この柚木草平が出てくる話はシリーズ化しているようだが、事件自体はそれ程特殊なものでも引き込まれるものでもないので、このキャラクターを好きになれるか否かで物語の評価がだいぶ変わりそう。妻や娘をはじめ、聞き込みで出会う美女やおばさんにいたるまで、ありとあらゆる女性にリップサービスというか、口説き文句や誉め言葉を繰り返す草平。ところどころに出てくるなら、「シャレた会話をする人だなぁ」と好感なのかもしれないが、ほぼ全部がそうなので正直疲れるし、こんな人が実際にいたらうざい(苦笑)。というわけで、私はもうお腹いっぱい。
Posted by ブクログ
柚木草平シリーズ第1弾。
ハードボイルドなんだろうけどソフト(軽め)な感じ。
ミステリ部分は特に捻りもなくサクッと読める。
柚木がやたらモテるけど、わたしはイマイチ魅力を感じられない。
Posted by ブクログ
柚木MR、非常に分かりやすい性格。
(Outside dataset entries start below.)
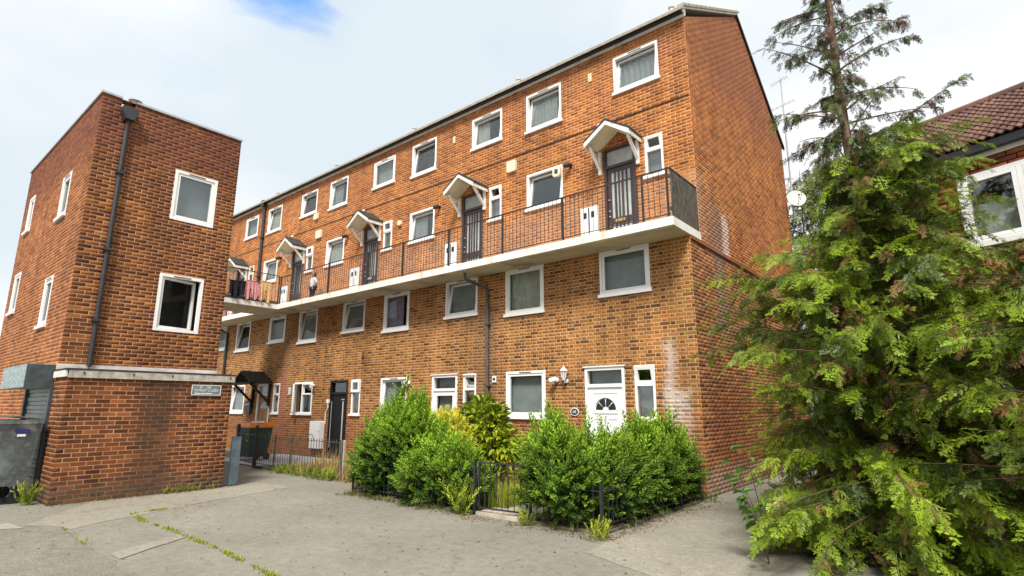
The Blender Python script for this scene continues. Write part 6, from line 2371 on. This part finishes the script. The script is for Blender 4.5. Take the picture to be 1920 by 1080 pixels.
for sgn, w in ((-1, 'wl'), (1, 'wr')):
    wi = keys.index(w)
    wx, wy, wz = J[w]
    pi_ = len(verts)
    verts.append(((wx) * H, (wy - .03) * H, (wz - .05) * H))
    radii.append(.022 * H)
    edges.append((wi, pi_))
    for q in range(5):
        off = (q - 2) * .014
        l_ = [.05, .075, .082, .075, .058][q]
        b = len(verts)
        verts.append(((wx + off) * H, (wy - .04 - .01 * abs(off) * 10) * H, (wz - .085) * H))
        verts.append(((wx + off * 1.2) * H, (wy - .035) * H, (wz - .085 - l_ * .6) * H))
        verts.append(((wx + off * 1.2) * H, (wy - .015) * H, (wz - .085 - l_) * H))
        radii += [.009 * H, .008 * H, .007 * H]
        edges += [(pi_, b), (b, b + 1), (b + 1, b + 2)]
skin_fig('body', verts, edges, radii, M['skin'], t)
g_ = lambda ks, grow, name, mat: skin_fig(name, [tuple(c * H for c in J[k]) for k in ks], [(ks.index(a), ks.index(b)) for a, b in E_ if a in ks and b in ks], [(rad[k] + grow) * H for k in ks], M[mat], t)
g_(['wst', 'pel', 'chs', 'sl', 'el', 'sr', 'er', 'nck'], .018, 'top', 'cloth_white')
g_(['pel', 'hl', 'kl', 'al', 'hr', 'kr', 'ar'], .016, 'trousers', 'cloth_dark')
skin_fig('hair', [(0, .02 * H, 1.66 * H), (0, .04 * H, 1.56 * H), (.02 * H, .075 * H, 1.42 * H), (.03 * H, .085 * H, 1.28 * H)], [(0, 1), (1, 2), (2, 3)], [.075 * H, .094 * H, .06 * H, .03 * H], M['hair'], t, root=1)
m = MB()
m.tube([(-.13 * H, -.02, 1.40 * H), (0, .145 * H, 1.2 * H), (.14 * H, .12 * H, .98 * H)], .014, 6)
m.build('bag_strap', M['cloth_dark'], t)
fc = MB()
for sx in (-1, 1):
    fc.tube([(sx * .032 * H, -.118 * H, 1.575 * H), (sx * .032 * H, -.126 * H, 1.575 * H)], .010 * H, 8)
fc.tube([(-.025 * H, -.118 * H, 1.515 * H), (.025 * H, -.118 * H, 1.515 * H)], .006 * H, 6)
fc.build('face_features', M['hair'], t)
MB().add([(0, -.115 * H, 1.565 * H), (-.014 * H, -.115 * H, 1.535 * H), (.014 * H, -.115 * H, 1.535 * H), (0, -.145 * H, 1.537 * H)], [(0, 1, 3), (0, 3, 2), (1, 2, 3)]).build('nose', M['skin'], t)
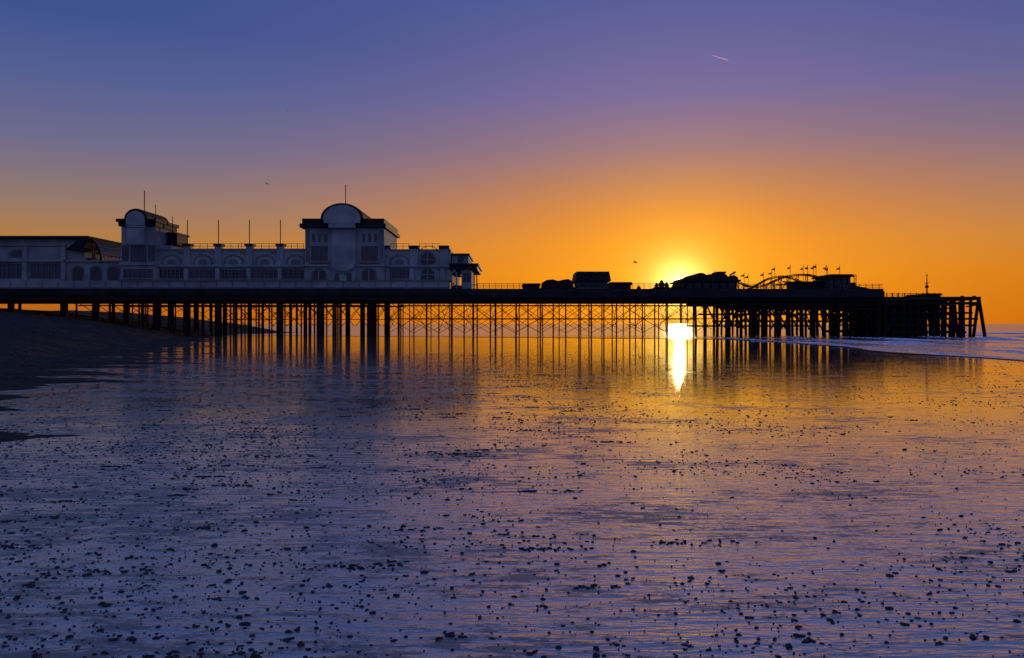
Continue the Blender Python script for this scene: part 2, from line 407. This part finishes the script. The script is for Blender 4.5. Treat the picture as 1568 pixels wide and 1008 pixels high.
# ================================================================= GROUND, BEACH, SEA
def N(nt,t,**k):
    n=nt.nodes.new(t)
    for a,b in k.items(): setattr(n,a,b)
    return n
def math_(nt,op,a,b=None,c=None,clamp=False):
    n=N(nt,'ShaderNodeMath',operation=op); n.use_clamp=clamp
    for i,x in enumerate((a,b,c)):
        if x is None: continue
        if isinstance(x,(int,float)): n.inputs[i].default_value=x
        else: nt.links.new(x,n.inputs[i])
    return n.outputs[0]
def noise_(nt,vec,scale,detail=4,sx=1,sy=1,sz=1,rough=.5,rot=0):
    mp=N(nt,'ShaderNodeMapping'); mp.inputs['Scale'].default_value=(sx,sy,sz); mp.inputs['Rotation'].default_value=(0,0,rot)
    nt.links.new(vec,mp.inputs['Vector'])
    n=N(nt,'ShaderNodeTexNoise'); n.inputs['Scale'].default_value=scale; n.inputs['Detail'].default_value=detail; n.inputs['Roughness'].default_value=rough
    nt.links.new(mp.outputs[0],n.inputs['Vector']); return n.outputs['Fac']
def mrange(nt,x,a,b,c,d,smooth=True):
    n=N(nt,'ShaderNodeMapRange'); n.interpolation_type='SMOOTHSTEP' if smooth else 'LINEAR'
    nt.links.new(x,n.inputs[0])
    for i,v in enumerate((a,b,c,d)):
        if isinstance(v,(int,float)): n.inputs[i+1].default_value=v
        else: nt.links.new(v,n.inputs[i+1])
    return n.outputs[0]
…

こりゃ、単純だ。
しかしながらに、謎ときはおもしろかった。
デジタルなツールがない分、自分が動く。
コツコツ動く、それはなかなかよかったな。
しかし、出会う女性がみんないい女っていうのは彼の守備範囲が広いからだな。ある意味、いいことだ。
Posted by ブクログ
探偵が不可解なほどにもてもてである。
そして90年代の携帯とかインターネットがそこまで普及していない時期の事件のドキドキ感は独特で物語が面白くなる・・・ような気がした。
Posted by ブクログ
8月-4。3.5点。
元刑事のルポライター。現役警視から、事件を紹介され、調査。
妹の交通事故の真相をとの調査依頼。
最後は、人間関係がぐちゃっという感じ。
まあまあ。読みやすい。
Posted by ブクログ
妻に逃げられ、娘の成長に心痛めているのは、このテイストのミステリーの主人公に似合わない気がしないでもないが、日本人だからという理由で納得させる。気の聞いた科白、作品全体に漂う倦怠感と紫煙。ウイスキーとコーヒーの香りとくればまさしく男の子の憧れるハードボイルドな私立探偵である。さらに起こる事件はペットの失踪ではない。美しくも怪しい依頼人が持ち込む未発覚の殺人事件。きちんとドンデン返しもあり、ミステリーとしても楽しめた。怪しい人物が実はそんなに悪くなかったという程度のドンデン返しであるが、こちらもそんなにミステリーを求めていない。20年前でパソコン、携帯と言った現代では不可欠なツールが未登場なのがまたいい。少し古い感じが作品の雰囲気をさらに魅力的にしている。やっぱりハードボイルドの私立探偵は自分の足で調べなきゃね。